In this case, the body is the inner person and the eye is our spiritual or psychological perception. If our eye/spiritual insight is dark, and we therefore act out of ignorance of ourselves, our entire inner life, our very soul, will be dark because we will be possessed by everything within ourselves of which we are unconscious.

The very fact that there is something within us that would cause us to break the Law is the reason we have the Ten Commandments. The trick is to become conscious of and come to terms with the fact that we are egocentric, we do have a thief within us, we do covet, etc. Simply being aware goes a long way toward understanding ourselves.

“Under the new ethic of the kingdom,” Sanford says, “we can be free from the power of sin, but not free from guilt. This is the paradox of the kingdom. No one can exist as a human being, opposed to him- or herself, without guilt.”

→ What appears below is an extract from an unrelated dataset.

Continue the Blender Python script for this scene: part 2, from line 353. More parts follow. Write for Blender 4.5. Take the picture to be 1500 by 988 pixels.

But, he continues, we can be free from the power of sin to to the extent that we are conscious of our inner opposition. Unfortunately, so many people are frightened of guilt that they will do anything to avoid it. This results in a repression of creativity, and it also results in NOT avoiding our guilt.

“Either we believe that that we have succeeded in fulfilling all the requirements and are righteous,” Sanford says, “in which case we are unbearable to everyone else, or we know we are failing and are unbearable to ourselves because we now carry a frightful burden of guilt.”

Evil is separation: theologically it is separation from God; pyschologically it is separation within oneself. To restore unity, to unify ourselves with God and ourselves, we must drop the mask and consciously confront and accept the “inner enemy.”

We must accept guilt as an inevitable consequence of being human and making choices. When we make choices we run the risk of being “wrong,” but being human is to stop playing it safe and to live life to its fullest.

“When we acknowledge the inner enemy and experience the birth of a conscious ethic, he says, “a connection is established between consciousness and the inner depths. This connection is vitally important, for it is the soul itself.”